Sunday Readings

Holiness is letting God act. Solemnity of All Saints

Priest Andrea Mardegan's commentary on the readings for the Solemnity of All Saints.

Andrea Mardegan-October 27, 2022-Reading time: 3 minutes
santos

Today we celebrate all the saints, in particular those who are neither canonized nor beatified, nor even in the process of beatification. The hidden saints. Perhaps they felt they were a disaster: it was difficult for them to pray, and it seemed to them that they had many defects. They felt they were sinners like the publican and prayed like that: "O God, have mercy on this sinner."They felt fragile like the child's father and prayed like him: "Help my lack of faith!". They let themselves be guided by the Holy Spirit to help others who were in the last place, they did good in a hidden way and perhaps no one noticed. They were unable to put into practice what they heard in beautiful homilies or the advice of holy confessors. They read the lives of the saints and felt infinitely distant.

On the day St. Josemaría Escrivá was canonized, Cardinal Ratzinger published a commentary in L'Osservatore Romano in which he wrote: "Knowing a little about the history of the saints, knowing that in the processes of canonization "heroic" virtue is sought, we can almost inevitably have a mistaken concept of sanctity because we tend to think: "This is not for me". "I don't feel capable of heroic virtue." "It's too high an ideal for me." In that case holiness would be reserved for some "great ones" of whom we see their images on the altars and who are very different from us, normal sinners. We would have a totally mistaken idea of holiness, an erroneous conception that has already been corrected-and this seems to me to be a central point-by Josemaría Escrivá himself.

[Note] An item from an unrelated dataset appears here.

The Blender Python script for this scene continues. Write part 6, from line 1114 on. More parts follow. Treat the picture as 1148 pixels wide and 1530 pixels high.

Heroic virtue does not mean that the saint is a kind of "gymnast" of holiness, who performs exercises that are unavailable to normal people. On the contrary, it means that in the life of a man the presence of God is revealed, and everything that man is not capable of doing on his own becomes more evident. Perhaps, at bottom, it is a question of terminology, because the adjective "heroic" has often been misinterpreted. Heroic virtue does not exactly mean that one does great things on his own, but that in his life there appear realities that he has not done himself, because he has only been available to let God act. In other words, to be holy is nothing other than to talk to God as a friend talks to a friend. This is holiness.

Being a saint does not mean being superior to others; on the contrary, the saint can be very weak and have many errors in his or her life. Holiness is deep contact with God: it is making friends with God, letting the Other work, the only One who can really make this world good and happy. When Josemaría Escrivá speaks of all of us being called to be saints, it seems to me that deep down he is referring to his own personal experience, because he never did incredible things for himself, but limited himself to letting God work. This is why a great renewal has been born, a force for good in the world, even if all human weaknesses remain present. And he continued: "Truly we are all capable, we are all called to open ourselves to this friendship with God, to never let go of his hands, to never tire of returning and returning to the Lord, speaking with him as one speaks with a friend. [He who has this bond with God [...] is not afraid; because he who is in God's hands always falls into God's hands. This is how fear disappears and the courage to respond to the challenges of today's world is born".